Work required: All the data must come back unchanged, except that pictures are left out.
— Start Given data —
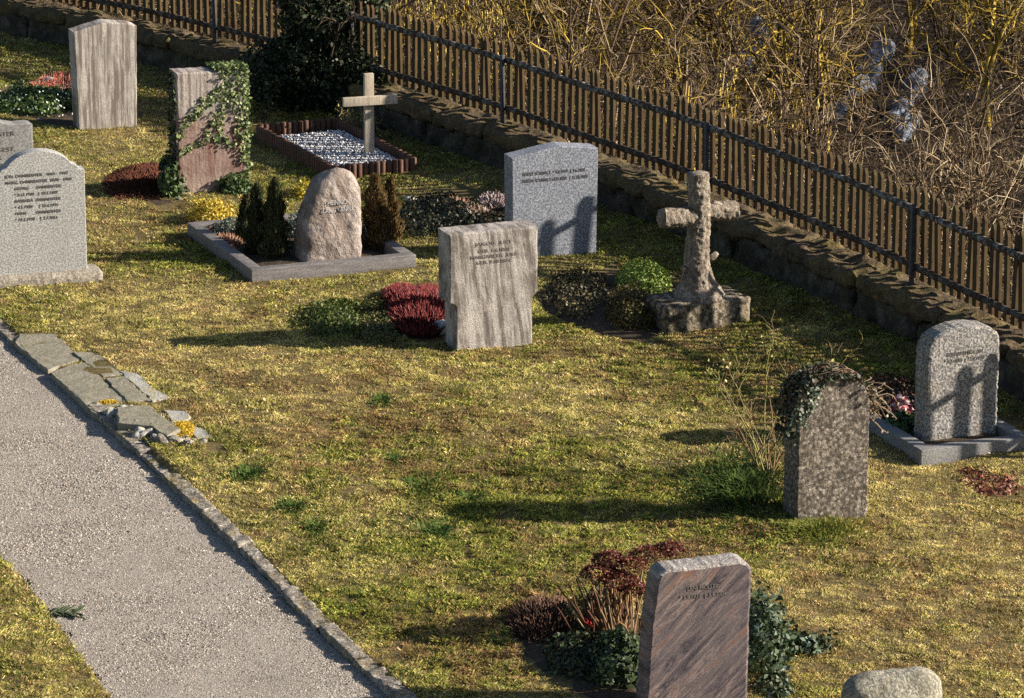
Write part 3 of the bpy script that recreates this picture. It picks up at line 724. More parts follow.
def soil(poly, z, h, name='planting_soil', amp=.03, seed=0, mat=None, lab='dark soil of the grave bed'):
    """a low mound of soil filling a plan polygon"""
    Pl = np.array(poly); c = Pl.mean(0); n = 90; R_ = 16
    d = np.r_[0, np.cumsum(np.linalg.norm(np.diff(np.vstack([Pl, Pl[:1]]), axis=0), axis=1))]; q = np.linspace(0, d[-1], n, endpoint=False)
    Pc = np.vstack([Pl, Pl[:1]]); B_ = np.stack([np.interp(q, d, Pc[:, 0]), np.interp(q, d, Pc[:, 1])], 1)
    V = []
    for k in range(R_):
        r = 1-k/R_; Q2 = c+(B_-c)*r; V.append(np.c_[Q2-c, h*(1-r**2.5)+amp*(fbm2(Q2[:, 0], Q2[:, 1], 6, 3)-.5)*min(1, k/2)-(0.06 if k == 0 else 0)])
    V.append(np.array([[0, 0, h]])); V = np.concatenate(V)
    Fs = [(k*n+i, k*n+(i+1) % n, (k+1)*n+(i+1) % n, (k+1)*n+i) for k in range(R_-1) for i in range(n)]+[((R_-1)*n+i, (R_-1)*n+(i+1) % n, R_*n) for i in range(n)]
    o = pyd(name, V, Fs, mat or M_soil, None, True); o.location = (c[0], c[1], z); o['kind'] = 'structure'
    return o
bedA = kerb_bed('low dark slate kerb frame around the bed of the natural boulder headstone', (252, 283), (421, 271), (173, 236), .13, .13, M_bk)
t, W, D, c, X_, Yv, yaw, z = bedA
i_ = .12
soil([c+X_*(-W/2+i_)+Yv*i_, c+X_*(W/2-i_)+Yv*i_, c+X_*(W/2-i_)+Yv*(D-i_), c+X_*(-W/2+i_)+Yv*(D-i_)], z+.02, .05)
M_b = stone_mat('tan_field_boulder', (.25, .215, .20), (.48, .43, .405), streak=(.12, .09, .075), streak_amt=.75, streak_s=(9, 6, 2.0), rot=(0, R(25), 0), stain=(.32, .22, .17), stain_amt=.3, stain_s=4,
                speck=(.16, .13, .11), speck_amt=.35, speck_s=70, bumps=((9, .9, .05), (38, .8, .014)), seed=12)
Pb = GP(334, 265); wb, hb = frame(Pb, YAW, 61, 91)
gb = thing('gravestone', 'tan natural boulder headstone with carved letters, in the dark slate kerb bed', 'gravestone', Pb, YAW)
ol = [(-.50, -.12), (-.48, .30), (-.42, .52), (-.30, .74), (-.16, .92), (.02, .995), (.18, 1.0), (.36, .95), (.46, .80), (.47, .55), (.50, .3), (.49, -.12)]
V, Fs = pillow(ol, wb, hb, .36, 30, 120, 4.5, .05, 3.2, 9., .35)
fast('boulder', V, Fs, M_b, gb, smooth=True)
M_wht = flat('pale_lettering', (.42, .42, .43), .7)
words(['HEINRICH', 'LANG · ANNA'], gb, wb*.08, hb*.66, hb*.075, wb*.5, y=-.012, mat=M_wht, align='CENTER', gap=1.1)

# ------------------------------------------------------------------ right kerbed bed
M_rk = stone_mat('grey_granite_kerb', (.16, .165, .175), (.28, .285, .29), speck=(.07, .07, .08), speck_amt=.6, speck_s=70, stain=(.20, .17, .10), stain_amt=.4, bumps=((50, .4, .005),), seed=13)
bedB = kerb_bed('grey granite kerb frame around the grave of the rough stone at right', (921, 463), (1030, 448), (845, 414), .13, .10, M_rk)
t, W, D, c, X_, Yv, yaw, z = bedB
soil([c+X_*(-W/2+i_)+Yv*i_, c+X_*(W/2-i_)+Yv*i_, c+X_*(W/2-i_)+Yv*(D-i_), c+X_*(-W/2+i_)+Yv*(D-i_)], z+.02, .05)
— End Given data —
Final result:
Write part 3 of the bpy script that recreates this picture. It picks up at line 724. More parts follow.
def soil(poly, z, h, name='planting_soil', amp=.03, seed=0, mat=None, lab='dark soil of the grave bed'):
    """a low mound of soil filling a plan polygon"""
    Pl = np.array(poly); c = Pl.mean(0); n = 90; R_ = 16
    d = np.r_[0, np.cumsum(np.linalg.norm(np.diff(np.vstack([Pl, Pl[:1]]), axis=0), axis=1))]; q = np.linspace(0, d[-1], n, endpoint=False)
    Pc = np.vstack([Pl, Pl[:1]]); B_ = np.stack([np.interp(q, d, Pc[:, 0]), np.interp(q, d, Pc[:, 1])], 1)
    V = []
    for k in range(R_):
        r = 1-k/R_; Q2 = c+(B_-c)*r; V.append(np.c_[Q2-c, h*(1-r**2.5)+amp*(fbm2(Q2[:, 0], Q2[:, 1], 6, 3)-.5)*min(1, k/2)-(0.06 if k == 0 else 0)])
    V.append(np.array([[0, 0, h]])); V = np.concatenate(V)
    Fs = [(k*n+i, k*n+(i+1) % n, (k+1)*n+(i+1) % n, (k+1)*n+i) for k in range(R_-1) for i in range(n)]+[((R_-1)*n+i, (R_-1)*n+(i+1) % n, R_*n) for i in range(n)]
    o = pyd(name, V, Fs, mat or M_soil, None, True); o.location = (c[0], c[1], z); o['kind'] = 'structure'
    return o
bedA = kerb_bed('low dark slate kerb frame around the bed of the natural boulder headstone', (252, 283), (421, 271), (173, 236), .13, .13, M_bk)
t, W, D, c, X_, Yv, yaw, z = bedA
i_ = .12
soil([c+X_*(-W/2+i_)+Yv*i_, c+X_*(W/2-i_)+Yv*i_, c+X_*(W/2-i_)+Yv*(D-i_), c+X_*(-W/2+i_)+Yv*(D-i_)], z+.02, .05)
M_b = stone_mat('tan_field_boulder', (.25, .215, .20), (.48, .43, .405), streak=(.12, .09, .075), streak_amt=.75, streak_s=(9, 6, 2.0), rot=(0, R(25), 0), stain=(.32, .22, .17), stain_amt=.3, stain_s=4,
                speck=(.16, .13, .11), speck_amt=.35, speck_s=70, bumps=((9, .9, .05), (38, .8, .014)), seed=12)
Pb = GP(334, 265); wb, hb = frame(Pb, YAW, 61, 91)
gb = thing('gravestone', 'tan natural boulder headstone with carved letters, in the dark slate kerb bed', 'gravestone', Pb, YAW)
ol = [(-.50, -.12), (-.48, .30), (-.42, .52), (-.30, .74), (-.16, .92), (.02, .995), (.18, 1.0), (.36, .95), (.46, .80), (.47, .55), (.50, .3), (.49, -.12)]
V, Fs = pillow(ol, wb, hb, .36, 30, 120, 4.5, .05, 3.2, 9., .35)
fast('boulder', V, Fs, M_b, gb, smooth=True)
M_wht = flat('pale_lettering', (.42, .42, .43), .7)
words(['HEINRICH', 'LANG · ANNA'], gb, wb*.08, hb*.66, hb*.075, wb*.5, y=-.012, mat=M_wht, align='CENTER', gap=1.1)

# ------------------------------------------------------------------ right kerbed bed
M_rk = stone_mat('grey_granite_kerb', (.16, .165, .175), (.28, .285, .29), speck=(.07, .07, .08), speck_amt=.6, speck_s=70, stain=(.20, .17, .10), stain_amt=.4, bumps=((50, .4, .005),), seed=13)
bedB = kerb_bed('grey granite kerb frame around the grave of the rough stone at right', (921, 463), (1030, 448), (845, 414), .13, .10, M_rk)
t, W, D, c, X_, Yv, yaw, z = bedB
soil([c+X_*(-W/2+i_)+Yv*i_, c+X_*(W/2-i_)+Yv*i_, c+X_*(W/2-i_)+Yv*(D-i_), c+X_*(-W/2+i_)+Yv*(D-i_)], z+.02, .05)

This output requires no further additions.